Ebersol accepted the compliment with as much modesty as he could summon, which wasn't a lot. Ebersol was still exulting in the unprecedented double-fisted grab he had made on NBC's behalf in August, when he secured the U.S. television rights to the 2000 Summer Olympics in Sydney and the 2002 Winter Olympics in Salt Lake City with a stunning preemptive bid of $1.25 billion. Ebersol had pulled off his masterstroke with both secrecy and flair. What Arledge didn't know as they chatted, and what Ebersol with his usual sangfroid gave not a hint of before sitting down to his sole meunière, was that he was about to dwarf that deal with an even bigger one. In fact, Ebersol had taken a call from the president of the International Olympic Committee (IOC), Juan Antonio Samaranch, right before dinner. Now he didn't just have two Olympics. He had three more.

A week later, on Dec. 12, the announcement came: Ebersol and NBC had consummated the richest, boldest, riskiest rights acquisition in television history by securing the rights to the 2004, 2006 and 2008 Olympics for the grand sum of $2.3 billion. The other big over-the-air networks, ABC, CBS and Fox, never got in the game (box, page 60). Ebersol and his team had made some of the most opportunistic businessmen in the world, from Disney's Michael Eisner and Michael Ovitz, whose acquisition of Capital Cities/ABC is pending, to Rupert Murdoch at Fox, look as though their pants had just dropped around their ankles.

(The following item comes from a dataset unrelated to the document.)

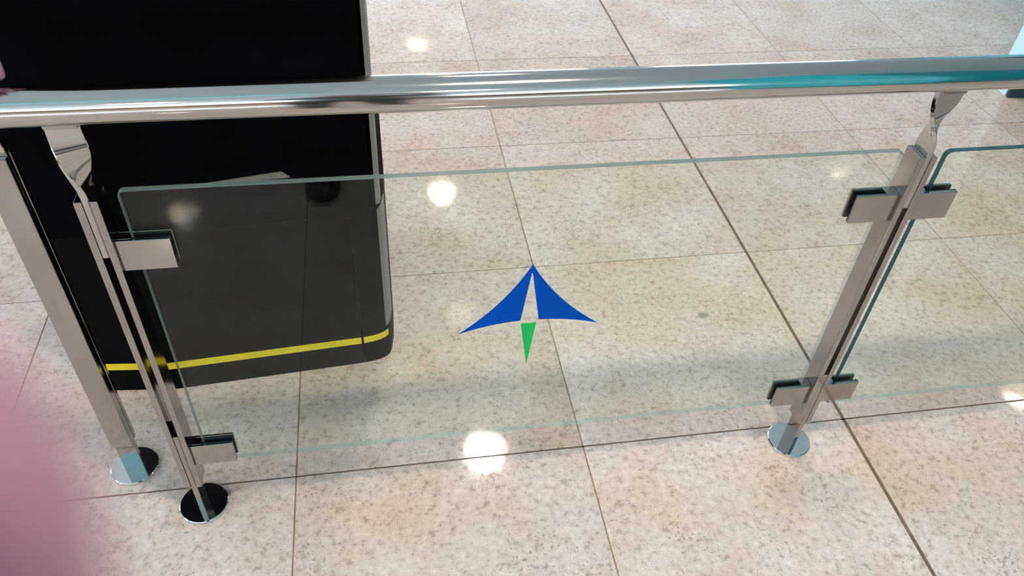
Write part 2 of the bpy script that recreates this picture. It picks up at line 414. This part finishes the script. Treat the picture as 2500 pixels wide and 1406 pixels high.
# ------------------------------------------------------------------ glass
def pane(x0, x1, z0, z1, name, label, em, rc=.010):
    bm = bmesh.new(); P = []
    for cx, cz, a0 in ((x1 - rc, z1 - rc, 0), (x0 + rc, z1 - rc, 90), (x0 + rc, z0 + rc, 180), (x1 - rc, z0 + rc, 270)):
        for k in range(7): a = R(a0 + 15 * k); P.append((cx + rc * math.cos(a), cz + rc * math.sin(a)))
    n = len(P); hy = .005; ch = .0008
    mid = [sum(p[0] for p in P) / n, sum(p[1] for p in P) / n]
    def ring(y, s):
        return [bm.verts.new((p[0] - s * (1 if p[0] > mid[0] else -1), y, p[1] - s * (1 if p[1] > mid[1] else -1))) for p in P]
    a, b, c, d = ring(-hy, ch), ring(-hy + ch, 0), ring(hy - ch, 0), ring(hy, ch)
    bm.faces.new(a); bm.faces.new(d[::-1])
    for u, v in ((a, b), (b, c), (c, d)):
        for k in range(n):
            up = P[k][1] > mid[1] + .1 and P[(k + 1) % n][1] > mid[1] + .1
            lf = P[k][0] < mid[0] and P[(k + 1) % n][0] < mid[0]
            bm.faces.new((u[k], v[k], v[(k + 1) % n], u[(k + 1) % n])).material_index = 1 if up else (2 if lf else 3)
    o = obj(name, bm, [M_glass] + em, loc=(0, YR, 0))
    return tag(o, label, 'glass panel')
g1 = pane(-.352, .812, .145, .757, 'glass_panel', 'clear glass panel carrying the blue and green winged emblem', [M_gedge, M_gedge, M_gedge_thin])
g2 = pane(.888, 2.044, .130, .752, 'glass_panel', 'plain clear glass panel right of the right-hand post', [M_gedge_dark, M_gedge_dark, M_gedge_thin])
# emblem: thin vinyl on the near face
def flat_shape(name, pts, m, parent, y=-.0052, th=.0002):
    bm = bmesh.new()
    a = [bm.verts.new((x, y, z)) for x, z in pts]; b = [bm.verts.new((x, y - th, z)) for x, z in pts]
    bm.faces.new(a[::-1]); bm.faces.new(b); n = len(pts)
    for i in range(n): bm.faces.new((a[i], a[(i + 1) % n], b[(i + 1) % n], b[i]))
    bmesh.ops.triangulate(bm, faces=[f for f in bm.faces if len(f.verts) > 4])
    return obj(name, bm, m, parent)
def bez(p0, p1, p2, n=14): return [tuple((1 - t) ** 2 * p0[i] + 2 * t * (1 - t) * p1[i] + t * t * p2[i] for i in (0, 1)) for t in [k / n for k in range(n + 1)]]
top = (.2310, .5762); lt = (.1106, .4288); rt = (.3560, .4303)
left = bez(top, (.1895, .4905), lt)[:-1] + bez(lt, (.168, .4490), (.2175, .4498)) + [(.2306, .5560)]
right = bez(top, (.2760, .4905), rt)[:-1] + bez(rt, (.303, .4485), (.2494, .4500)) + [(.2322, .5560)]
blue = flat_shape('emblem_wing', [(x, z) for x, z in left] + [(.2310, .558)], M_blue, g1)
flat_shape('emblem_wing', [(.2310, .558)] + [(x, z) for x, z in right[::-1]], M_blue, g1)
gr = flat_shape('emblem_tail', [(.2186, .4428), (.2459, .4432), (.2346, .3380)], M_green, g1)
blue['label'] = 'blue curved wing'; gr['label'] = 'green downward spike'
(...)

The two NBC deals continued the escalation of fees for U.S. Olympic TV rights (chart, this page). In addition to $705 million for Sydney and $545 million for Salt Lake, Ebersol's network has agreed to pay $793 million for the 2004 Summer Games, $613 million for the 2006 Winter Games and $894 million for the 2008 Summer Games. With its combined $3.55 billion commitment, NBC has locked up the Olympics for the next generation. With the '96 Summer Games also on NBC, the network will carry six of the next seven Olympics; only the '98 Winter Games in Nagano, Japan, which will be on CBS, break NBC's streak.

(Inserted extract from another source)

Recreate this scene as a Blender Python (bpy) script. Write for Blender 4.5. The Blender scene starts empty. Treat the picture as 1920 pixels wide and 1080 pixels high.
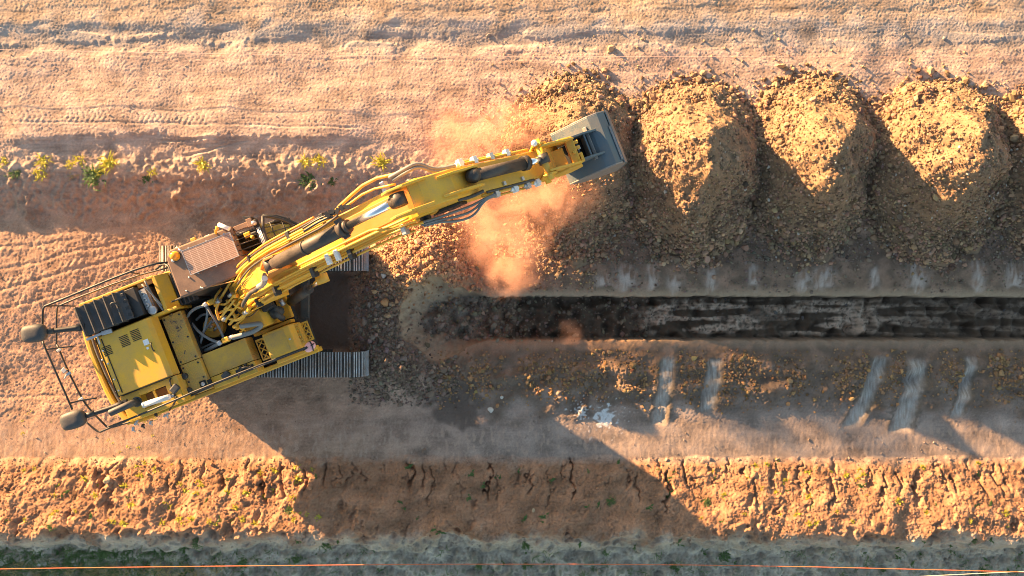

The implications for the other networks are potentially devastating from a programming standpoint because Ebersol has now all but cornered the market on the premier sports events. In 1996 the Super Bowl, the baseball All-Star Game, the NBA Finals as well as the Atlanta Olympics will all be on NBC, as will be the U.S. Open golf tournament, Wimbledon, the French Open and the Breeders' Cup. Never before will so many of sports' top events have been gathered in one place. NBC's murderers' row of events will leave the competition little more than an NCAA basketball tournament here (CBS) or a British Open there (ABC). In '96 Fox will have to be content with the World Series and splitting the Stanley Cup playoffs and finals with ESPN. Even Arledge, the man who virtually invented sports television, who made the Olympics a blue-chip event in the '60s and who hired Ebersol when Ebersol was a 19-year-old Yalie, is floored. "He's lapped the field," Arledge says.

How has Ebersol done it? In part by being utterly suave. In the last several months it has become apparent that Ebersol, 48, makes deals not just of substance but of unmistakable style. He sports a semipermanent Telluride ski tan as he walks and talks with a rhythm of easy success, as befits the product of a well-to-do Connecticut family and Yale. "I like to win, I like to have fun, and I don't like to wear a coat and tie," Ebersol says.

Ebersol's colleagues and competitors have learned that beneath the casual attire and attitude is a thoroughly rapacious businessman. And a visionary one. In 1991 Ebersol went to Bob Wright, the CEO of NBC, with a strategy to collect the crown jewels in sports and spelled out what doing so could mean for the network's parent company, General Electric. As television, cable-system and computer technology change kaleidoscopically, one constant is the need for software, or programming. What better way, Ebersol figured, to compel every member of the family to watch your network than to secure the Olympics well into the next millennium? Wright bought into Ebersol's thinking, then the two sold the idea to General Electric chairman Jack Welch.

Sealing the Olympic deals was a team effort, with crucial input from Welch, as well as from Wright and a pair of NBC executives, Randy Falco and Alex Gilady, an Israeli who is also an IOC member. But the quarterback was Ebersol. "He's the lead dog here," Wright says. "His focus all along has been to gather all the major sports properties. And he has the ability to deliver."

He also has an almost unbroken record of success: In 1975 he launched NBC's Saturday Night Live with Lorne Michaels. As an independent producer, he created Saturday Night's Main Event wrestling extravaganzas and Friday Night Videos in the mid-'80s. One of his few failures was his decision to replace Jane Pauley with Deborah Norville on the Today show. His professional élan is matched by a personal one. He wed actress Susan Saint James after just a six-week courtship. They have three sons and recently celebrated their 14th anniversary.

The latest Olympics' deal may be even more of a blind leap than Ebersol's whirlwind courtship and marriage. In addition to risking economic slumps over the next 13 years that could wreak havoc with the advertising market, from which the network must garner the money to cover its investments in the Games, NBC has purchased Olympics at sites that have yet to be determined. In the Games as in real estate, the most important factors are location, location, location. The network's multi-billion-dollar commitment doesn't entitle it to any formal input in the site-selection process, though it's hard to believe its opinions will go unheard. But coming on the heels of the Atlanta and Salt Lake City Olympics, none of the three Games is likely to be held in the U.S. (chart, page 57).